Moon to take bite out of the sun

A dark shadow is about to be thrown over much of Europe, Africa, Asia and the Middle East in an annular partial eclipse.

Monday will see the Moon sweep across the face of the Sun, with a partial eclipse visible in London at 0848BST.

An annular eclipse is less spectacular than a total solar eclipse because the sky does not go completely black.

Some skywatchers should see a blazing ring of fire surround the Moon's disc. It passes Madrid at 08:56GMT and then runs through north and East Africa.

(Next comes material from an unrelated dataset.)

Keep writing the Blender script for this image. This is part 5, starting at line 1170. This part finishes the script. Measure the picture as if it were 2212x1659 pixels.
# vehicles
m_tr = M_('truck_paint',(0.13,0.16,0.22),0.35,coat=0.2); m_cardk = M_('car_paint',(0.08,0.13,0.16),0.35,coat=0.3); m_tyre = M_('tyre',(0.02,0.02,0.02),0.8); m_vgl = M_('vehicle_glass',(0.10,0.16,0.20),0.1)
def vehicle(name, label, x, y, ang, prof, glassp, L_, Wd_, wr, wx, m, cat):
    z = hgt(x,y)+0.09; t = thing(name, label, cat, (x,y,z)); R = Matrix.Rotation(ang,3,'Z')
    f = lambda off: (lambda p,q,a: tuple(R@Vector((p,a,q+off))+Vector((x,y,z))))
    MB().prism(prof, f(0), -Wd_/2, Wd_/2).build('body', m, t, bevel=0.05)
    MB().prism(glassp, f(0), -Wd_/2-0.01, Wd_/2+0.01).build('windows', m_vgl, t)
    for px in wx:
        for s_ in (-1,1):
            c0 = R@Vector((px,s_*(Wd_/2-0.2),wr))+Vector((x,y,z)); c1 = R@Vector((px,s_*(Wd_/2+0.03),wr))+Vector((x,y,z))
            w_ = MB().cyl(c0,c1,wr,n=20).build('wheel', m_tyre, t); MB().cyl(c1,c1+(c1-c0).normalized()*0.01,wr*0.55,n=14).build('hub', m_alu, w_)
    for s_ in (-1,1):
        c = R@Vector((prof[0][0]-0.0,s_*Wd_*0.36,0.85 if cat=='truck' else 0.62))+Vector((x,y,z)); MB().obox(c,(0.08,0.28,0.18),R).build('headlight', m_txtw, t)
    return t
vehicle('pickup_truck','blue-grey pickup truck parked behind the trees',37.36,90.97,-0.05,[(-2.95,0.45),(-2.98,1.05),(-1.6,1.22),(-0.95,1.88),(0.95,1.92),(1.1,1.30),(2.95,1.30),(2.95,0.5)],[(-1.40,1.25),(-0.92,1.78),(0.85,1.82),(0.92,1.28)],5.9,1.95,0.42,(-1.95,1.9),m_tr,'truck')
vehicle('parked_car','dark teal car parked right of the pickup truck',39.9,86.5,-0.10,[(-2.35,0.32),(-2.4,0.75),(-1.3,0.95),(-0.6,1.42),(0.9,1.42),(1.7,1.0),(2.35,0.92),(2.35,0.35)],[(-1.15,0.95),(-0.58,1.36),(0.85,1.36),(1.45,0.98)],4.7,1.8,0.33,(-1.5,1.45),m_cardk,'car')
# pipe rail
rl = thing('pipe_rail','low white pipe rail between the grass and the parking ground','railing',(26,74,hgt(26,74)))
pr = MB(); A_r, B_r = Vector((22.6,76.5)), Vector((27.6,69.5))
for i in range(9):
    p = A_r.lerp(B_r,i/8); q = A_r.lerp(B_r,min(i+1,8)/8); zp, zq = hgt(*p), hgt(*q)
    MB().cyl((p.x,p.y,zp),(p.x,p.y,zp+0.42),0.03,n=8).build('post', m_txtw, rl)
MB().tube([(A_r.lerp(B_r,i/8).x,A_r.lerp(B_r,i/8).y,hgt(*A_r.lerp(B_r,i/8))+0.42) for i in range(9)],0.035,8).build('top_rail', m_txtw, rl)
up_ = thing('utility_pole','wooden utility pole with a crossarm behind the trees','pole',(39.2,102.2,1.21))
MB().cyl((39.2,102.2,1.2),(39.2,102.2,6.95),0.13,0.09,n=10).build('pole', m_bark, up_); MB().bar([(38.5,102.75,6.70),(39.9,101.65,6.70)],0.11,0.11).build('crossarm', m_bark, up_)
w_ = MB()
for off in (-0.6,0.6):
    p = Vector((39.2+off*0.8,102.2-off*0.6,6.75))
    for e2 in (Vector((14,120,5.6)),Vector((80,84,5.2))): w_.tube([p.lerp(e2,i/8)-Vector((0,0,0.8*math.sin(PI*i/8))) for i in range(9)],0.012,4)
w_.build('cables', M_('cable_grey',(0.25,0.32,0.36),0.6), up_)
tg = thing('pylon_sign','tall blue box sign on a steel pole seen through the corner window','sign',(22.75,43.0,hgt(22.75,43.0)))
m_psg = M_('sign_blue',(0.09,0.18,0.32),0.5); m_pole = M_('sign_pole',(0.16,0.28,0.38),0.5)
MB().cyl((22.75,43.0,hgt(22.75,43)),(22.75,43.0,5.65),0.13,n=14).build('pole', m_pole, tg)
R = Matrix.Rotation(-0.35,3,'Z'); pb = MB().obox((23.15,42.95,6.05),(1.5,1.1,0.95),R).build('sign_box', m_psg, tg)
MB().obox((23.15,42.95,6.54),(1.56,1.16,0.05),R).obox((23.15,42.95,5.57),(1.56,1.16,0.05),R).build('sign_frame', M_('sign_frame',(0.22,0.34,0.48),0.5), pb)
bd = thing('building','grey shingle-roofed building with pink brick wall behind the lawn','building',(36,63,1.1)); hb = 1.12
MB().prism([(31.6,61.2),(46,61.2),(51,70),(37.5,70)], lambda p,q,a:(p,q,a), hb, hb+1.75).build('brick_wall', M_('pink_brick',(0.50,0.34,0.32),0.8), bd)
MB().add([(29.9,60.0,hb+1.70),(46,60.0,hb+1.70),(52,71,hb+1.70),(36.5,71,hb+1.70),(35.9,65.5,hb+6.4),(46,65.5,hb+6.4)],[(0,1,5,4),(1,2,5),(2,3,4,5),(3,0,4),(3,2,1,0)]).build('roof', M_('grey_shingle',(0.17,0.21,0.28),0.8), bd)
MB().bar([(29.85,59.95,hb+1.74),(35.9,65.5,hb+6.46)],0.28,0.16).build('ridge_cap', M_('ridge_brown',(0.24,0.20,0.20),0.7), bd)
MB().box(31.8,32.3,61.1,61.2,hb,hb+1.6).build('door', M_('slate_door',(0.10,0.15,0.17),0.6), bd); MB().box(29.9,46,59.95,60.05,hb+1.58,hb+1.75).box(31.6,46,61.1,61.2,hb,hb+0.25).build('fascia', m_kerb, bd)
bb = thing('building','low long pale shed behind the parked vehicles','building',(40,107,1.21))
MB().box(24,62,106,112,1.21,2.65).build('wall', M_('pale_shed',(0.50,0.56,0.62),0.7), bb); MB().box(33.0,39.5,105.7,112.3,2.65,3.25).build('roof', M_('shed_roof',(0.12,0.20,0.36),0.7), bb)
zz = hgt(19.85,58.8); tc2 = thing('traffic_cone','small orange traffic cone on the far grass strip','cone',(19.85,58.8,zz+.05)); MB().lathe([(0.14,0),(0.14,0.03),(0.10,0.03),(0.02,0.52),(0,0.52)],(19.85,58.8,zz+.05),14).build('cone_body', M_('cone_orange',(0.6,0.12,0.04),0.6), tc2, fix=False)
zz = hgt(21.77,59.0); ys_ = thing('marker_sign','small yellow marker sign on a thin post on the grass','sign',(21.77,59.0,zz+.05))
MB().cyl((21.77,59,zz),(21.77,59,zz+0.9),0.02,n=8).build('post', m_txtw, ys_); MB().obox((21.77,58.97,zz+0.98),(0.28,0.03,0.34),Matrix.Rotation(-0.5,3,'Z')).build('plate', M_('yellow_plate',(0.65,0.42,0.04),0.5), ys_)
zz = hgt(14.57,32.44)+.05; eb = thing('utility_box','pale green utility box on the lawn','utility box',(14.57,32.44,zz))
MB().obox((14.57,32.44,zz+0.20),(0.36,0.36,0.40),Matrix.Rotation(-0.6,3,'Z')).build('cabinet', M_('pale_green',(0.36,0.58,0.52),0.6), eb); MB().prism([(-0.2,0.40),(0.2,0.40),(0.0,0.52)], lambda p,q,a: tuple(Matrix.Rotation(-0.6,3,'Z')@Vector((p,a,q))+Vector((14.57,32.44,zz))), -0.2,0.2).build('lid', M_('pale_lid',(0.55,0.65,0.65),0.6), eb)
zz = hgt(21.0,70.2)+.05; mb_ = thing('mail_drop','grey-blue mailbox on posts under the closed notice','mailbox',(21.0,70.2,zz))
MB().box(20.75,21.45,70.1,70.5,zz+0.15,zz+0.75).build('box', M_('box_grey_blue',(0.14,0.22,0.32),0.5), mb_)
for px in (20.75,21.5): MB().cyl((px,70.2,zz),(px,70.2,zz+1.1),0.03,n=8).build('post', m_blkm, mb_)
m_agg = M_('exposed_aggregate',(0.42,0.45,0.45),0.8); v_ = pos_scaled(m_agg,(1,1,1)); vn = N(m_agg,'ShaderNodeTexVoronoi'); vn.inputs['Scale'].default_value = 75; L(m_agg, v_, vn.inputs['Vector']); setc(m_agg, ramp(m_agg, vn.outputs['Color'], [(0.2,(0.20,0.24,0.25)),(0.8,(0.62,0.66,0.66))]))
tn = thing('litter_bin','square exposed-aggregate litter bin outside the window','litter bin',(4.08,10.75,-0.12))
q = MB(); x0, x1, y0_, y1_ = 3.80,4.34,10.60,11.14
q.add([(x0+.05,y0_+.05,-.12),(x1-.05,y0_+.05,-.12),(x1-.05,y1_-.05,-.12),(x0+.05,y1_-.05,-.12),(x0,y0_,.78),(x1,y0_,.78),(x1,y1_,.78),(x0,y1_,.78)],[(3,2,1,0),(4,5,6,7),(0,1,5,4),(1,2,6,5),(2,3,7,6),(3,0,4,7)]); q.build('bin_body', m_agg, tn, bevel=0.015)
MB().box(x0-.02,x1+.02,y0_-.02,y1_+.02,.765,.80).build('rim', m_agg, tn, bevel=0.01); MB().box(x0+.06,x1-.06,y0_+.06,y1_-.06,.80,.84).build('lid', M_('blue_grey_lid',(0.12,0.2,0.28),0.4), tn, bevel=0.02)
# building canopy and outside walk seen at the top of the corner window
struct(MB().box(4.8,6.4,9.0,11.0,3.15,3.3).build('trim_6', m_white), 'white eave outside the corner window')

Once again, though, astronomers are urging those without the proper viewing equipment not to look directly at the Sun with the naked eye; blindness could result, reports BBC.

The path of annularity averages 118 miles/189 kilometers in width. After touching down in the open waters of the north Atlantic roughly a thousand miles east of Newfoundland, the path will head in an east-southeast direction, making landfall in northwestern Iberia, near to the border shared by Portugal and Spain.

The citizens of Vigo, Spain and Braga, Portugal will be among the first to see the ringed Sun, while Porto, Portugal finds itself just outside the southern limit of the path. Keep in mind however, that in Portugal, maximum eclipse comes at around 9:53 a.m. WEST (Western European Summer Time). Spain, however, follows CEST (Central European Summer Time), which runs an hour later, so clocks there will read 10:53 a.m.

Vacationers in Madrid on this day, will have the track of the so-called "negative shadow" or "anti-umbra" of the Moon passing directly over this metropolis of nearly four million resulting in the Sun mimicking a spectacular "ring of fire" for 4 minutes 11 seconds beginning at 10:56 a.m. CEST. Valencia, also within the track, will be treated to 3 minutes 38 seconds of annularity beginning just after 11:00 a.m. CEST.

The path then crosses the Mediterranean Sea, passing over Ibiza, the southwesternmost of the three Balearic Islands, and then sweeps south and east across northern and eastern Africa, affecting parts of Algeria, Tunisia, Libya, Chad, Sudan, Ethiopia, Kenya and Somalia. The path will come to an end over the central Indian Ocean. It is over central Sudan that the annular eclipse reaches its maximum: the apparent diameter of the Moon's disk appearing just 4.2 percent smaller than that of the Sun. Here, the duration of annularity will last 4 minutes 31.6 seconds, by information from the official web site.